Excess quasiparticles and their dynamics in the presence of subgap states

TL;DR

This paper investigates how subgap states caused by material inhomogeneities affect quasiparticle dynamics in superconductors, revealing that localized and mobile quasiparticle recombination can limit quasiparticle density, with implications for superconducting devices.

Contribution

It demonstrates that recombination between localized and mobile quasiparticles can effectively limit quasiparticle density despite spatial separation.

Findings

Localized quasiparticles can be efficiently recombined with mobile ones.

Subgap states do not significantly increase quasiparticle density in aluminum devices.
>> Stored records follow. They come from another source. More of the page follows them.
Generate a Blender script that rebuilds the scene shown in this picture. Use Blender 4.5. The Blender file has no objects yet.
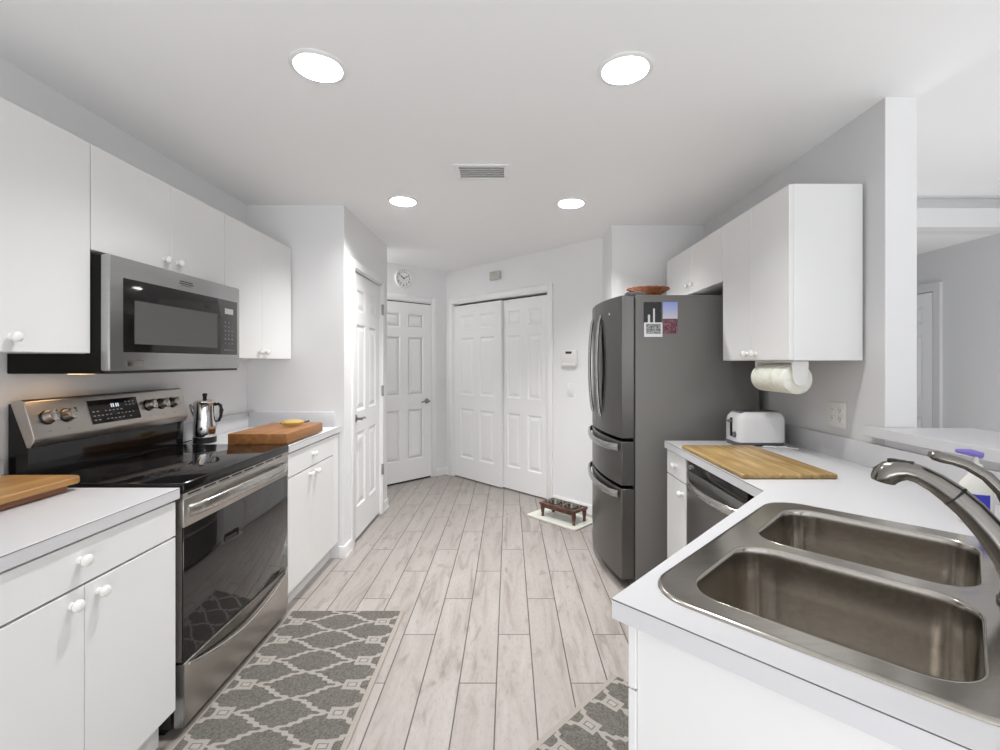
import bpy, bmesh, math, random
from mathutils import Matrix, Vector
random.seed(7)
PI = math.pi
SC = bpy.context.scene
C = SC.collection

# ------------------------------------------------------------------ camera, world, light, exposure
EYE = 1.355
cam_d = bpy.data.cameras.new('camera')
cam = bpy.data.objects.new('camera', cam_d); C.objects.link(cam)
cam.location = (0, 0, EYE); cam.rotation_euler = (PI/2, 0, 0)
cam_d.sensor_width = 36; cam_d.lens = 36*463/1000
cam_d.shift_x = (500-509)/1000; cam_d.shift_y = (362-375)/1000
cam_d.clip_start = 0.05
SC.camera = cam

w = bpy.data.worlds.new('daylight'); SC.world = w; w.use_nodes = True
bg = w.node_tree.nodes['Background']
bg.inputs[0].default_value = (0.93, 0.96, 1.0, 1); bg.inputs[1].default_value = 0.9

def area(name, loc, rot, sx, sy, power, col=(1, 1, 1), shape='RECTANGLE', spread=None):
    l = bpy.data.lights.new(name, 'AREA'); l.shape = shape; l.size = sx
    if shape in ('RECTANGLE', 'ELLIPSE'): l.size_y = sy
    l.energy = power; l.color = col
    if spread: l.spread = spread
    o = bpy.data.objects.new(name, l); C.objects.link(o); o.location = loc; o.rotation_euler = rot
    return o
# added fill panels: one behind the camera, one for the dining room
area('fill_behind_camera', (0.9, -3.1, 1.3), (PI/2, 0, 0), 5.2, 2.3, 20, (0.965, 0.98, 1.0))
area('dining_fill', (3.4, -2.6, 1.2), (PI/2+0.35, 0, 0.0), 1.2, 1.8, 14, (0.965, 0.98, 1.0))
# added low fills aimed upward to brighten the kitchen and dining ceilings
area('low_upward_fill', (0.1, -1.3, 0.12), (PI-0.42, 0, 0), 3.2, 2.0, 92, (0.97, 0.985, 1.0))
area('dining_upward_fill', (2.95, 2.5, 0.12), (PI, 0, 0), 1.8, 2.2, 31, (0.98, 0.99, 1.0))
# added unseen fill in the hallway, brightens the closet wall
area('hall_fill', (-1.75, 4.62, 2.40), (0, 0, 0), 0.3, 0.3, 18, (1.0, 0.99, 0.97))

vs = SC.view_settings
SC.display_settings.display_device = 'sRGB'
vs.view_transform = 'Standard'; vs.look = 'None'; vs.gamma = 1.0; vs.use_curve_mapping = False
vs.exposure = 0.05
SC.cycles.max_bounces = 10; SC.cycles.diffuse_bounces = 6; SC.cycles.glossy_bounces = 5
SC.cycles.transmission_bounces = 6; SC.cycles.sample_clamp_indirect = 6
SC.cycles.use_denoising = True

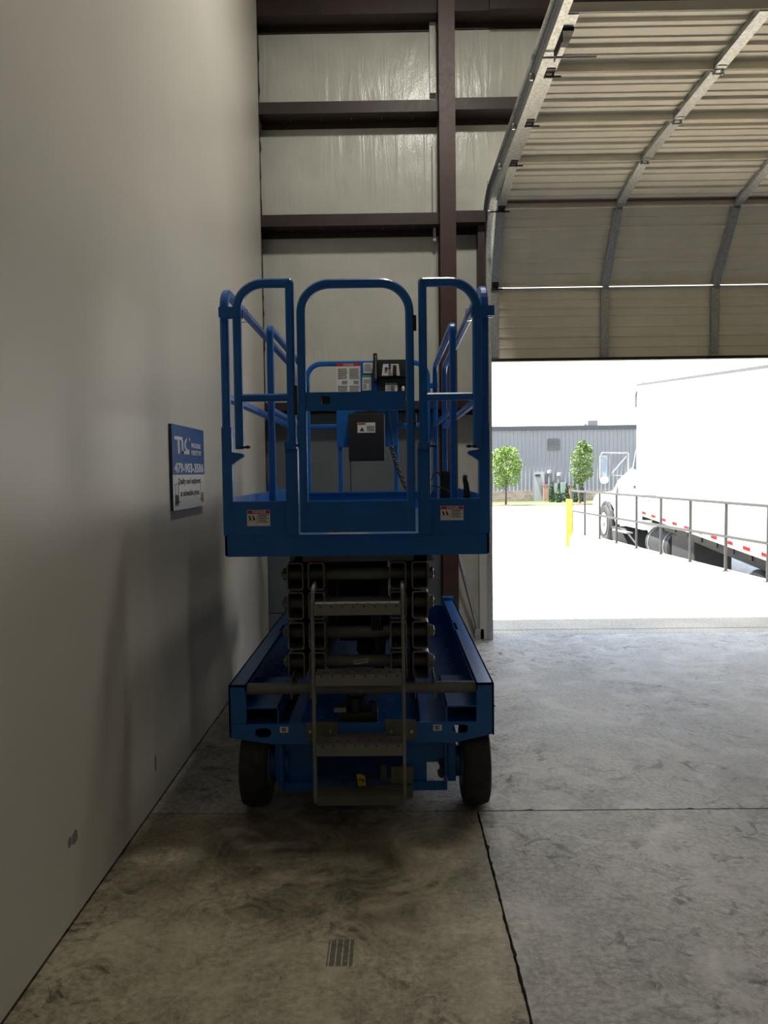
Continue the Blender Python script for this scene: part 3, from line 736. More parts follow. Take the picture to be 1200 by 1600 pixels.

Recombination dynamics are crucial for superconducting device performance.

Abstract

Material inhomogeneities in a superconductor generically lead to broadening of the density of states and to subgap states. The latter are associated with spatial fluctuations of the gap in which quasiparticles can be trapped. Recombination between such localized quasiparticles is hindered by their spatial separation and hence their density could be higher than expectations based on the recombination between mobile quasiparticles. We show here that the recombination between localized and mobile excitations can be efficient at limiting the quasiparticle density. We comment on the significance of our findings for devices such as superconducting resonators and qubits. We find that for typical aluminum devices, the subgap states do not significantly influence the quasiparticle density.